The Orioles need innings from Cobb. They need starts, and they need some of those starts to go at least six frames. Health will determine whether Cobb’s third year in black and orange was a success, and any friendly numbers will come as a bonus.

Asher Wojciechowski will also pitch in the rotation.

After the Birds’ new “Big Three” there are at least two more spots available. The Orioles could sign another experienced pitcher to a minor league deal, and there will likely be another waiver claim at some point. Still, Baltimore will have trouble giving these spots away.

The Orioles inked Kohl Stewart to a two-way deal that financially incentives him to make the big club. The club selected Brandon Bailey and Michael Rucker in the Rule-5 draft, and David Hess is still looming on the 40-man roster.

Stewart, a former fourth-overall pick in the 2013 draft by the Minnesota twins, along with Bailey and Rucker offer a bit of excitement, and any could emerge as legitimate contenders for playing time this spring.
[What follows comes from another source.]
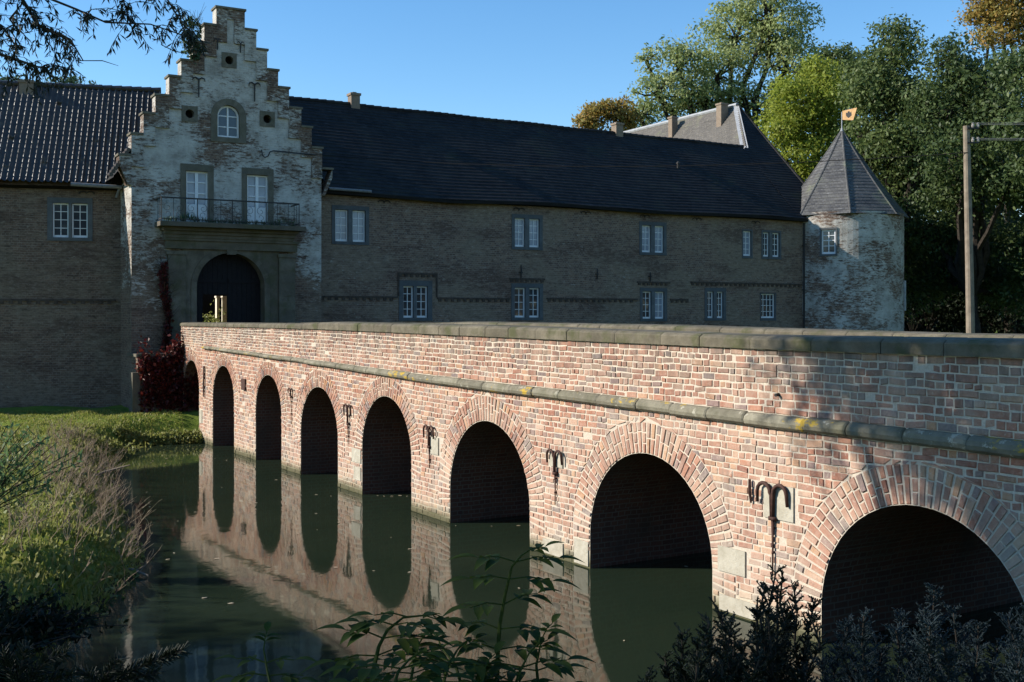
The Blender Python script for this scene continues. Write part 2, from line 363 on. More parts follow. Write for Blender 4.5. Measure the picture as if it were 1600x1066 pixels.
# ------------------------------------------------------------------ frames of reference
CAST = Vector((-10.278, 40.419, 0)); CAST_A = math.atan2(.49159, .87082)
BRI = Vector((1.2494, 17.9211, 0)); BRI_A = math.atan2(-.85111, .52498)
LW = Vector((-14.16, 40.52, 0)); LW_A = math.radians(14)
cW = Vector((.87082, .49159, 0)); cN = Vector((-.49159, .87082, 0))
def cw(w, d, z): return CAST + cW*w + cN*d + Vector((0, 0, z))
bX = Vector((.52498, -.85111, 0)); bN = Vector((.85111, .52498, 0))
def bw(t, n, z): return BRI + bX*t + bN*n + Vector((0, 0, z))

# ------------------------------------------------------------------ ground and water
MOAT = np.array([(-5.4,11.8),(-5.7,14.5),(-6,17.9),(-7.35,21.1),(-9.7,26.7),(-12.3,34.4),(-11.7,35.6),(-9.4,36.5),(-6,38.5),(6,45),(10,44),(12,38),(11,31),(17,22),(19,14),(12,8.5),(4,8.2),(0,8.6),(-4,10)])
def moat_sd(x, y):
    d = np.full(x.shape, 1e9); ins = np.zeros(x.shape, bool); n = len(MOAT)
    for i in range(n):
        a, b = MOAT[i], MOAT[(i+1) % n]; ex, ey = b - a; t = np.clip(((x-a[0])*ex + (y-a[1])*ey)/(ex*ex+ey*ey), 0, 1)
        d = np.minimum(d, np.hypot(x-a[0]-t*ex, y-a[1]-t*ey))
        c = (a[1] > y) != (b[1] > y); xi = (b[0]-a[0])*(y-a[1])/((b[1]-a[1]) or 1e-9) + a[0]; ins ^= c & (x < xi)
    return np.where(ins, -d, d)
def sm(a, b, v): t = np.clip((v-a)/(b-a), 0, 1); return t*t*(3-2*t)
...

But the Orioles only have one in-house candidate that could waltz right into a rotation spot this season.

The Orioles selected LHP Keegan Akin in the second round of the 2016 draft. The Western Michigan product worked his way through the minors before landing at Triple-A Norfolk last season. He will turn 25 or April 1, and is without question the highest pitching prospect on the experience/potential scale that Baltimore has right now. He’s not the highest rated arm, but he’s the only one ready.

Akin posted a 6-7 record, 4.73 ERA and 1.513 WHIP for the Tides last season. The number of losses, ERA and WHIP were all an increase from his 2018 year at Bowie, and he rated 2.2 years below the average age of the league.
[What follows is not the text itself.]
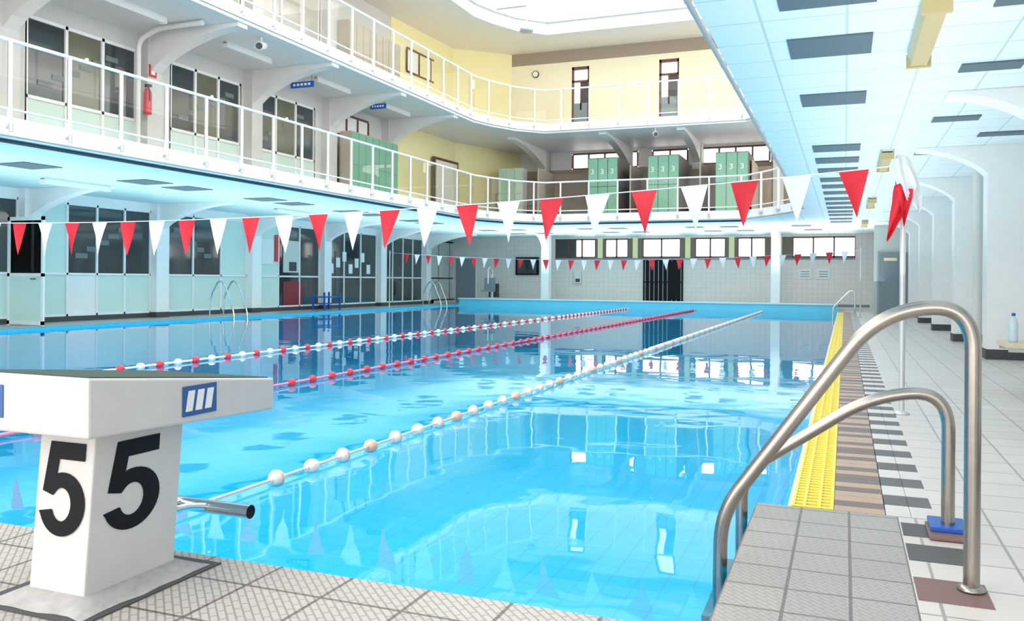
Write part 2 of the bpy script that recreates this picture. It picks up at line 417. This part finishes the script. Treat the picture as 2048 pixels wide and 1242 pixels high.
WARM.node_tree.nodes['Principled BSDF'].inputs['Emission Color'].default_value=(1,.75,.4,1); WARM.node_tree.nodes['Principled BSDF'].inputs['Emission Strength'].default_value=4
for i,(a,b) in enumerate(bays):
    m=MB('window_%d'%(20+i)); glaze(m,-13.54,a,b,3.45,5.7,3,4.25,[DARKG,OLIVE,DARKG],[FROST],.06)
    for q in range(6): m.box(-13.535,a+.25+.3*q,4.5+.16*q,-13.528,a+.55+.3*q,4.6+.16*q,STAIR)
    m.ball((-13.52,a+1.3,5.2),.03,.03,.03,WARM)
    m.obj()
bays2=[(4.3,6.9),(7.5,10.1),(10.85,13.35),(14.1,16.5),(17.3,19.8)]
wallL('wall_left_top',6.38,9.4,bays2,8.8,7.3,6.5)
PALEG=mat('pale_glass',(.50,.48,.42),.1,spec=.8)
for i,(a,b) in enumerate(bays2):
    m=MB('window_%d'%(30+i)); glaze(m,-13.54,a,b,6.5,8.8,3,7.3,[PALEG],[FROST],.06); m.obj()
SKYP=mat('bright_glass',(.95,.95,.95),.2)
def redwin(name,p0,p1,z0,z1,n,parent=None,lightpane=True):
    m=MB(name); a=Vector(p0);b=Vector(p1)
    m.beam(a,b,.10,z0-.06,z0,BROWN); m.beam(a,b,.10,z1,z1+.06,BROWN)
    for k in range(n+1):
        q=a.lerp(b,k/n); d=(b-a).normalized()*.03; m.beam(q-d,q+d,.10,z0,z1,BROWN)
    if lightpane: m.beam(a,b,.04,z0,z1,SKYP)
    m.obj()
redwin('window_40',(-13.47,20.5),(-13.47,22.3),5.2,5.75,3)
def polywall(name,P,z0,z1,m,th=.15):
    w=MB(name)
    for a,b in zip(P[:-1],P[1:]): w.beam(a,b,th,z0,z1,m)
    w.obj()
polywall('wall_corner_lower',[(-13.55,23.7),(-13.3,28),(-12.1,31.5)],3.3,6.05,YEL)
polywall('wall_corner_upper',[(-13.55,23.7),(-13.3,27.8),(-11.6,29.35)],6.38,9.4,YEL)
LITROOM=mat('lit_room',(.85,.80,.68),.6)
dr=MB('door_1'); dr.beam((-13.22,26.2),(-13.12,28.0),.06,3.3,5.3,BROWN); dr.beam((-13.20,26.35),(-13.11,27.85),.09,3.3,5.2,LITROOM); dr.obj()
redwin('window_41',(-13.42,24.6),(-13.34,27.0),7.9,8.6,3)
w=MB('wall_back')
w.box(-17.6,36,0,2.8,36.2,2.05,FARW); w.box(-17.6,36,2.9,2.8,36.2,3.0,FARW)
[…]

Everything about that last sentence should point to Akin returning to Norfolk next season, but the Orioles current roster is uniquely positioned to give an in-house guy a shot. Dean Kremer isn’t quite there yet, so Akin could easily gain the opportunity.

Even with the juiced balls allegedly making their way to Triple-A, Akin kept the ball in the ball park last season. He allowed only 10 home runs in 112.1 innings, and 30% of those came in his final three starts. Akin struck out 131 batters that averaged out to 10.5 K’s/9IP.

Unfortunately, control was an issue. Akin walked 61 batters last season. The total eclipsed his 2018 number by three, despite Akin working nearly 25 less innings than he did in his final year at Bowie. A higher walk rate makes sense at a new level, but that doesn’t exactly bode well for a promotion to the bigs.

However, the Orioles are desperate for pitching. Baltimore likely wants Akin with the big club as soon as he is ready, and he’ll have an opportunity to prove that in the spring. If Akin shows improved control in Sarasota, he could easily wind up on the 26-man roster. The Orioles placed Akin on the 40-man at the end of 2019 to protect him from the Rule-5 draft, so that would not be an issue.

The Orioles are in the middle of a long-term rebuild. Long-term referencing no need, and no desire to compete this season. Baltimore does not need Akin for a playoff push, and there’s no reason to force him to Camden Yards if he definitely needs more time at Triple-A.

But the opportunity is there. The door is wide open in Baltimore for anyone that can pitch, and Akin will look to do that this Spring. Mike Elias has not made a habit of rushing players along (see Mountcastle, Ryan), but there’s no way of knowing how close Elias and Co. feel Akin is to MLB ready. A string of strong starts in Sarasota could push him over the edge.

They definitely have the room for him.